Suppose I want to construct a clock. This requires gear ratios of 60, not a power of 2. 64, however, is, and it is relatively close to 60. If take our equation and set vB to 60 and vA to 64, then...we get 62, which is not at all useful. But, here's the trick: If we set vB to negative 60 (meaning A and B spin in opposite directions) then the equation comes out to vC = 2, a conveniently small number that is also a power of 2! Then, we can link up the gearing like this

Gear O is connected to gear A' with chains of large gears and small gears so that it's speed is multiplied by 64, and then A' is connected directly to A with a brace. Similarly, O is connected to B' with one large gear/small gear chain so that it's speed is multiplied by 2, and then B' is connected directly to B with a brace. In this case, since the equation return 2 and not -2, we want to make sure that A' and C' spin in the same direction. Then B will spin at 60 times the speed of O! Of course, this is a diagram geared (heheheh) toward clarity, and if you actually build the thing it ends up looking something like this

and that's with some of the support struts removed.
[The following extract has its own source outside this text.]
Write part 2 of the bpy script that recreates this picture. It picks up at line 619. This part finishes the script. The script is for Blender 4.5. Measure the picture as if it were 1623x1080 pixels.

You'll notice that the gearing of C' looks weird; I had to do some dumb acrobatics to get it to line up with the differential.

Now, not all such reductions are this simple; x45 speed, for example, cannot be achieved with a single differential. The beauty of gear reductions, however, is that they can be iterated; for example, we can can easily get vB0 = -15 from vA0 = 16 and vC0 = -1/2 and we can get vB1 = -3 from vA1 = 2 and vC1 = -1/2, and if we link B0 to O1 so that vB0 = vO1, then vB1 = 45*vO0. There are other ways to combine them that involve vO0 = vO1 and vB0 = vA1 or vB0 = vC1, but that's just algebra at this point.

I attached files for the gear reduction by sixty as well as a gear reduction by 5 (vA = 4, vC = -1/2), if you want to take a look at them.

Attached Files
Wow, nice timing dude. As you posted this, I was literally finishing up the mechanism itself, and I just right now posted it to the forums.
Biggest problem with gears is that they don't really like sharp, hard impacts or even just a lot of torque, I have yet to see/hear of a way of fixing the tooth skipping that happens under large amounts of torque in game. In fact it is the one thing stopping me from making a full drive train, clutch, gear box, dif and all. Any way, thanks for the tutorial, never though of using a differential to get it to the gear ratio needed.